Pick out each line below containing "scene".

++++ Information provided

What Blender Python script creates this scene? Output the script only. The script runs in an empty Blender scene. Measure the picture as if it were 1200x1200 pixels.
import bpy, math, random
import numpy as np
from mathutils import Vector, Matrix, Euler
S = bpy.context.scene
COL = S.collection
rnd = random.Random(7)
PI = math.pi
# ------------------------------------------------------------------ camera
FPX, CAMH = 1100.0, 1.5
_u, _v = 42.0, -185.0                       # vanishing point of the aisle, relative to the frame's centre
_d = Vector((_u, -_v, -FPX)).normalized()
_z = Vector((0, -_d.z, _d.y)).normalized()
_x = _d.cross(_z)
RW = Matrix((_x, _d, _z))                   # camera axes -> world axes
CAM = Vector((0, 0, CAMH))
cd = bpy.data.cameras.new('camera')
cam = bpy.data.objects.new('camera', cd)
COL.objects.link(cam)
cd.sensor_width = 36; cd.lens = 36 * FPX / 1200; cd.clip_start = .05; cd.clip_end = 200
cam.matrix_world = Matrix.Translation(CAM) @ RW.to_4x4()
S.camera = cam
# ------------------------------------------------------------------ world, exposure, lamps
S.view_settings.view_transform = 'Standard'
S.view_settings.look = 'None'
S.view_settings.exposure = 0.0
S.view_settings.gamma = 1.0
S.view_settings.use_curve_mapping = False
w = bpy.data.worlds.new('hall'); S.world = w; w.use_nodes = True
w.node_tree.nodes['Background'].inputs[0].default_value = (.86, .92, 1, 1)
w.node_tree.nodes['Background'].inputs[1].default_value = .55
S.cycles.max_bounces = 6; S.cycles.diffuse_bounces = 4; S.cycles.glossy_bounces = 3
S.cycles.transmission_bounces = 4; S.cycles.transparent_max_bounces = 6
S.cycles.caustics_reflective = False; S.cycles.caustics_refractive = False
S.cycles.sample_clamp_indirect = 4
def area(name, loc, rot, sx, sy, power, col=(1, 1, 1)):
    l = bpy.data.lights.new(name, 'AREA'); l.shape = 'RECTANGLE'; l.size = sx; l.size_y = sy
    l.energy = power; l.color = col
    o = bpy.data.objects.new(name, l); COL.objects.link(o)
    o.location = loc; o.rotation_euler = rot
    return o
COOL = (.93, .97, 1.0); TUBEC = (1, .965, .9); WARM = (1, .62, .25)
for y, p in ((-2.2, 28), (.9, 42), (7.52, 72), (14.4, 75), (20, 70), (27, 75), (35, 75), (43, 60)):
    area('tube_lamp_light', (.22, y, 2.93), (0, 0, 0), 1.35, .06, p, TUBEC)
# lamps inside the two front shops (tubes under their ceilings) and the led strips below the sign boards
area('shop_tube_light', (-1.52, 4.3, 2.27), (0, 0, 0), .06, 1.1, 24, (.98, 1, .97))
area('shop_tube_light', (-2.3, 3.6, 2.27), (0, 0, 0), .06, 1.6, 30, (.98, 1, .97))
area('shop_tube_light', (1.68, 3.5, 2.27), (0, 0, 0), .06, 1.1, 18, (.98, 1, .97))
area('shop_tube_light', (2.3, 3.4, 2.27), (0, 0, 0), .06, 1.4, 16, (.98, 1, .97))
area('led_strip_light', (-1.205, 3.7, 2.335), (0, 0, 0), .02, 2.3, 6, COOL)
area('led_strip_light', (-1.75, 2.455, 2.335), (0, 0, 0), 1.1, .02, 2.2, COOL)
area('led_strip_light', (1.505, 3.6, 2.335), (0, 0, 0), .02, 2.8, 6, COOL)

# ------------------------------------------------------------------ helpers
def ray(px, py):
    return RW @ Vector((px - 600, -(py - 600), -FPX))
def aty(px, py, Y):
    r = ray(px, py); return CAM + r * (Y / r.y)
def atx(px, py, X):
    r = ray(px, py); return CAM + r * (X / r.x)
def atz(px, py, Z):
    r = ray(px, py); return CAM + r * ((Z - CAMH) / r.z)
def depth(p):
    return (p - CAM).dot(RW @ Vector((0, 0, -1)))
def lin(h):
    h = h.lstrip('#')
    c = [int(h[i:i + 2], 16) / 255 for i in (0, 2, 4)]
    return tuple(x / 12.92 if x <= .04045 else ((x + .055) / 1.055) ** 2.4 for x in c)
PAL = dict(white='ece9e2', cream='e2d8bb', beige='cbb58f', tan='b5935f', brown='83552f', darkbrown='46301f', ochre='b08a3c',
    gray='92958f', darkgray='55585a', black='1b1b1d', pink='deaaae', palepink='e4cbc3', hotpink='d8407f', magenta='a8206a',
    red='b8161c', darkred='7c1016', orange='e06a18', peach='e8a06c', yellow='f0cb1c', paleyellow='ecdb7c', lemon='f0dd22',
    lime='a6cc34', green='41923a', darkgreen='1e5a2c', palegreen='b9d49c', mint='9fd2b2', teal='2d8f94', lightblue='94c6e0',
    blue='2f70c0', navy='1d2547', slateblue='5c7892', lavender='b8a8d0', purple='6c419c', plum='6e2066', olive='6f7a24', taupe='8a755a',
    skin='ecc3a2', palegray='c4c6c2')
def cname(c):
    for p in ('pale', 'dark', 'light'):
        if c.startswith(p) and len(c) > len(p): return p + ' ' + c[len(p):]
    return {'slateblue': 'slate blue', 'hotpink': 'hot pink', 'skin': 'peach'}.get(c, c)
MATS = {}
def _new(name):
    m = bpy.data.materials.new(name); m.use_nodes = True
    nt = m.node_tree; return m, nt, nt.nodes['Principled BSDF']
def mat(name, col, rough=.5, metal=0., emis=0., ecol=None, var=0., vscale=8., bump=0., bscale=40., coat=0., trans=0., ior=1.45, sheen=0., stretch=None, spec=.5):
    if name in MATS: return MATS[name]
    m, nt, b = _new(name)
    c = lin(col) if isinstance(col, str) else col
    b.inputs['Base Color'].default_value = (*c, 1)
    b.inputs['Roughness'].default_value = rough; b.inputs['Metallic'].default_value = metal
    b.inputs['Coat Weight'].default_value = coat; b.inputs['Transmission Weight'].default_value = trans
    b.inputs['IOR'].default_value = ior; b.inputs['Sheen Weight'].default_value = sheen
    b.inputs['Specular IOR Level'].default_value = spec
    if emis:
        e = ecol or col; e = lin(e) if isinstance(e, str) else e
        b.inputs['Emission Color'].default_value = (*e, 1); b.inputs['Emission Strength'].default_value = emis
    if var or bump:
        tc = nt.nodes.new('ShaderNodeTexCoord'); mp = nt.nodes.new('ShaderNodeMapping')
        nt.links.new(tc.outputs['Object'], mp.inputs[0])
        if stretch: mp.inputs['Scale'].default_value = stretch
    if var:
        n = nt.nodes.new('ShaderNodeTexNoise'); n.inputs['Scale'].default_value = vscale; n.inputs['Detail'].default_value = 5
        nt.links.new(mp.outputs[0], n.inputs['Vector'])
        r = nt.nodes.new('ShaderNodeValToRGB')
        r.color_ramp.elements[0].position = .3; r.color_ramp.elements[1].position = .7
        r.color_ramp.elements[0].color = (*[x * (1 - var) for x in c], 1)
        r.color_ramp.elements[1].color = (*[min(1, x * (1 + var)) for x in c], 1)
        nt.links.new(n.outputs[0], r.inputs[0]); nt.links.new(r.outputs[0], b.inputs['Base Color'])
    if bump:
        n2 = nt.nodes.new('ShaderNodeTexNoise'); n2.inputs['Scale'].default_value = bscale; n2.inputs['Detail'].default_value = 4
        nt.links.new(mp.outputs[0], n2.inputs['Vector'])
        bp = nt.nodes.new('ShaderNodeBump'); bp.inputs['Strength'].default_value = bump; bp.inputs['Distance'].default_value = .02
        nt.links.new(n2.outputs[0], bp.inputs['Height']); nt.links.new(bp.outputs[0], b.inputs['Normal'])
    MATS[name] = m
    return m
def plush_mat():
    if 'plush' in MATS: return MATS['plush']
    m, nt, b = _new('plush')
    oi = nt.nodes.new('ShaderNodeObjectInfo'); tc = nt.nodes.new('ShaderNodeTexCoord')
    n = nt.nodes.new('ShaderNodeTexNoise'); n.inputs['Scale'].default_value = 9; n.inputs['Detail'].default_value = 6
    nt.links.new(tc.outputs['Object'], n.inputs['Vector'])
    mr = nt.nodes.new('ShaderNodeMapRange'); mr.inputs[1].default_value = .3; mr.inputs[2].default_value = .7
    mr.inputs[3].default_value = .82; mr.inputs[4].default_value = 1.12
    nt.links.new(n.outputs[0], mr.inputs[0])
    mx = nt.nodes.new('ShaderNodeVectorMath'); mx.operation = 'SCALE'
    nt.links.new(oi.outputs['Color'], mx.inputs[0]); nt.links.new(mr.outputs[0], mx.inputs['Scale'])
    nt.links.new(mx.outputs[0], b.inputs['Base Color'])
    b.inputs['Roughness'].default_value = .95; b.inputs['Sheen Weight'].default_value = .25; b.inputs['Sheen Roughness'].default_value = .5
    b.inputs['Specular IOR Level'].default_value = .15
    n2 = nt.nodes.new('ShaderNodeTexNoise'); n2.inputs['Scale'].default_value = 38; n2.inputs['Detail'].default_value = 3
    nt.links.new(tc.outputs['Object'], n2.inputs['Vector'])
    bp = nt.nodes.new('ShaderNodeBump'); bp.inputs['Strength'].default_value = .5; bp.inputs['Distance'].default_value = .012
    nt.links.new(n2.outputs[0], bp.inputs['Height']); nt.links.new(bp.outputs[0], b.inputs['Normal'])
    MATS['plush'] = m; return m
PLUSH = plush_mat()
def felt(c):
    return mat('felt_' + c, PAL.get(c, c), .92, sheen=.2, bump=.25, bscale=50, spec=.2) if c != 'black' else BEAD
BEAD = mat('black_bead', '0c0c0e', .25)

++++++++

Response to this task
What Blender Python script creates this scene? Output the script only. The script runs in an empty Blender scene. Measure the picture as if it were 1200x1200 pixels.
S = bpy.context.scene